Mehr Futterpflanzen aus Deutschland

Für Deutschland hat Landwirtschaftsminister Cem Özdemir (Grüne) bereits angekündigt, dass Landwirte in diesem Jahr ausnahmsweise auch auf ökologischen Vorrangflächen Futterpflanzen anbauen dürfen. Als weitere Maßnahme will der Minister Eiweißfuttermittel wie etwa Soja vermehrt auch in Deutschland anbauen lassen.

Norbert Lins (CDU), Vorsitzender des Ausschusses für Landwirtschaft im Europaparlaments warnt: „Die Situation in der Ukraine und Russland wird vermutlich zu Ernteknappheit bis mindestens in Jahr 2023 führen.“ Er rechnet vor, dass es in der EU weit über vier Millionen Hektar stillgelegte Flächen gebe, auf denen rund 25 Millionen Tonnen Getreide angebaut werden könnten. Allerdings bedauert er, dass der gezielte Einsatz von Pflanzenschutzmitteln weiterhin nicht vorgesehen sei, mit dem der Ertrag noch weiter gesteigert werden könnte.

Umweltschützer fürchten niedere Standards

Umweltschützer fürchten allerdings, dass in den nächsten Monaten die Umweltstandards in der Landwirtschaft zurückgeschraubt werden könnten. „Die aktuellen Versuche, den Krieg in der Ukraine zu nutzen, um mit dem rhetorischen Schlagwort der Ernährungssicherheit die Ziele der Farm-to-Fork- und der Biodiversitäts-Strategie in Frage zu stellen, halte ich für vollkommen kurzsichtig“, sagt Martin Häusling, agrarpolitischer Sprecher der Grünen im Europaparlament.

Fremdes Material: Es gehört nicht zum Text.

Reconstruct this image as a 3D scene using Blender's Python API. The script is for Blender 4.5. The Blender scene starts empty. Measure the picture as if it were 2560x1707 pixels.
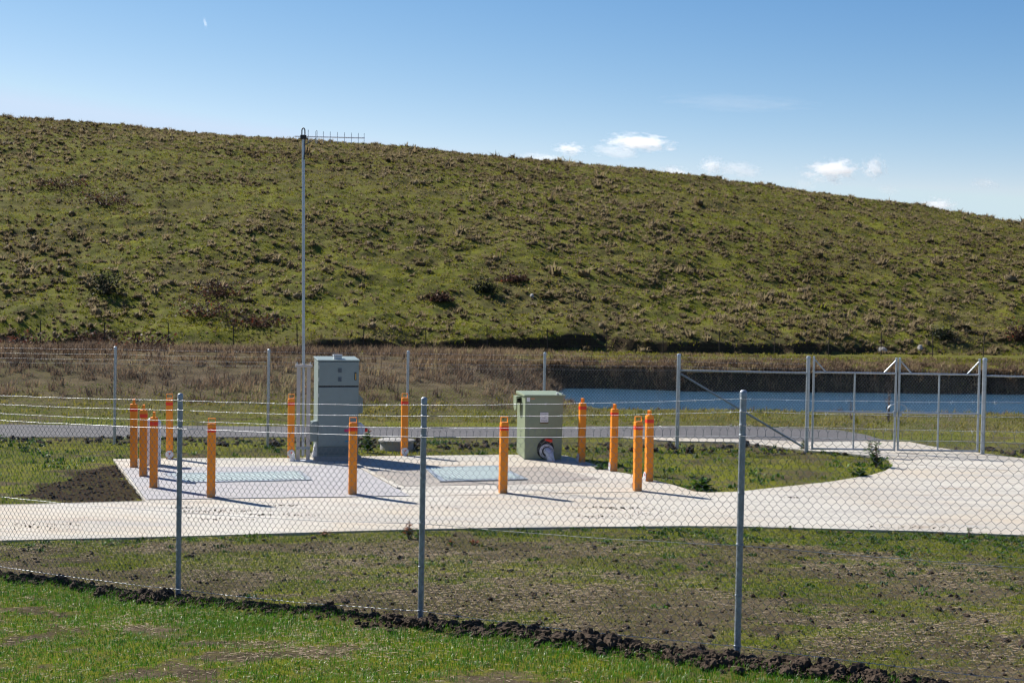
import bpy, bmesh, math, random
import numpy as np
from mathutils import Vector, Matrix

random.seed(7)
RNG = np.random.default_rng(11)
R = math.radians
C = bpy.context.scene.collection
SC = bpy.context.scene

# ------------------------------------------------------------------ camera
F_PX, W_PX, H_PX = 3400.0, 2560.0, 1707.0
CAM = np.array([0.0, 0.0, 3.3])
PITCH = math.atan((853.5 - 744.2) / F_PX)
ROLL = math.atan(0.0153)
_f = np.array([0, math.cos(PITCH), -math.sin(PITCH)])
_u0 = np.array([0, math.sin(PITCH), math.cos(PITCH)])
_r0 = np.array([1.0, 0, 0])
_r = math.cos(ROLL) * _r0 + math.sin(ROLL) * _u0
_u = math.cos(ROLL) * _u0 - math.sin(ROLL) * _r0
cd = bpy.data.cameras.new('camera')
cam = bpy.data.objects.new('camera', cd)
C.objects.link(cam)
cam.matrix_world = Matrix(((_r[0], _u[0], -_f[0], CAM[0]), (_r[1], _u[1], -_f[1], CAM[1]),
                           (_r[2], _u[2], -_f[2], CAM[2]), (0, 0, 0, 1)))
cd.sensor_fit = 'HORIZONTAL'
cd.sensor_width = 36.0
cd.lens = F_PX / W_PX * 36.0
cd.clip_start = 0.1
cd.clip_end = 9000
cd.dof.use_dof = True
cd.dof.focus_distance = 13.0
cd.dof.aperture_fstop = 4.0
SC.camera = cam

# ------------------------------------------------------------------ sky and sun
SUN_AZ = R(-51.9)          # from +Y towards +X
SUN_EL = R(41.5)
world = bpy.data.worlds.new('World')
SC.world = world
world.use_nodes = True
wn = world.node_tree.nodes
wl = world.node_tree.links
wn.clear()
wo = wn.new('ShaderNodeOutputWorld')
bg = wn.new('ShaderNodeBackground')
sky = wn.new('ShaderNodeTexSky')
sky.sky_type = 'NISHITA'
sky.sun_disc = False
sky.sun_elevation = SUN_EL
sky.sun_rotation = SUN_AZ
sky.altitude = 2200
sky.air_density = 1.0
sky.dust_density = 0.12
sky.ozone_density = 2.2
bg.inputs[1].default_value = 0.05
# deepen the clear-air blue away from the horizon (a drier, clearer sky than the stock model)
sep = wn.new('ShaderNodeSeparateColor'); cmb = wn.new('ShaderNodeCombineColor')
wl.new(sky.outputs[0], sep.inputs[0])
for i, (ref, g_, a_) in enumerate(((3.45, 1.95, 5.4), (5.37, 1.32, 7.45), (8.0, 0.85, 9.7))):
    d_ = wn.new('ShaderNodeMath'); d_.operation = 'DIVIDE'; d_.inputs[1].default_value = ref
    c_ = wn.new('ShaderNodeMath'); c_.operation = 'MINIMUM'; c_.inputs[1].default_value = (1.10, 1.06, 1.04)[i]
    p_ = wn.new('ShaderNodeMath'); p_.operation = 'POWER'; p_.inputs[1].default_value = g_
    m_ = wn.new('ShaderNodeMath'); m_.operation = 'MULTIPLY'; m_.inputs[1].default_value = a_
    wl.new(sep.outputs[i], d_.inputs[0]); wl.new(d_.outputs[0], c_.inputs[0]); wl.new(c_.outputs[0], p_.inputs[0])
    wl.new(p_.outputs[0], m_.inputs[0]); wl.new(m_.outputs[0], cmb.inputs[i])
wl.new(cmb.outputs[0], bg.inputs[0])
wl.new(bg.outputs[0], wo.inputs[0])

sd = bpy.data.lights.new('sun', 'SUN')
sd.energy = 4.9
sd.angle = R(0.53)
sd.color = (1.0, 0.95, 0.87)
sun = bpy.data.objects.new('sun', sd)
C.objects.link(sun)
SUN_V = Vector((math.sin(SUN_AZ) * math.cos(SUN_EL), math.cos(SUN_AZ) * math.cos(SUN_EL), math.sin(SUN_EL)))
sun.rotation_euler = (-SUN_V).to_track_quat('-Z', 'Y').to_euler()
sun.location = SUN_V * 60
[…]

In dem Papier der EU wird allerdings wiederholt darauf hingewiesen, dass die allergrößten Probleme nicht in Europa, sondern in afrikanischen Ländern auftreten werden. Dort drohen wegen des Ernteausfalls in der Ukraine in den kommenden Monaten Hungersnöte. Staaten wie Ägypten, Eritrea oder Sudan haben kaum eigene Anbaumöglichkeiten und beziehen mehr als 70 Prozent ihres Weizens aus der Ukraine und Russland. Die Kommission äußert die Befürchtung, dass es deswegen zu Unruhen in Afrika und dem Nahen Osten kommen könnte, was zu neuen Flüchtlingswellen führen würde. Aus diesem Grund will die EU diese Länder in den kommenden Monaten gezielt mit Finanzhilfen unterstützen.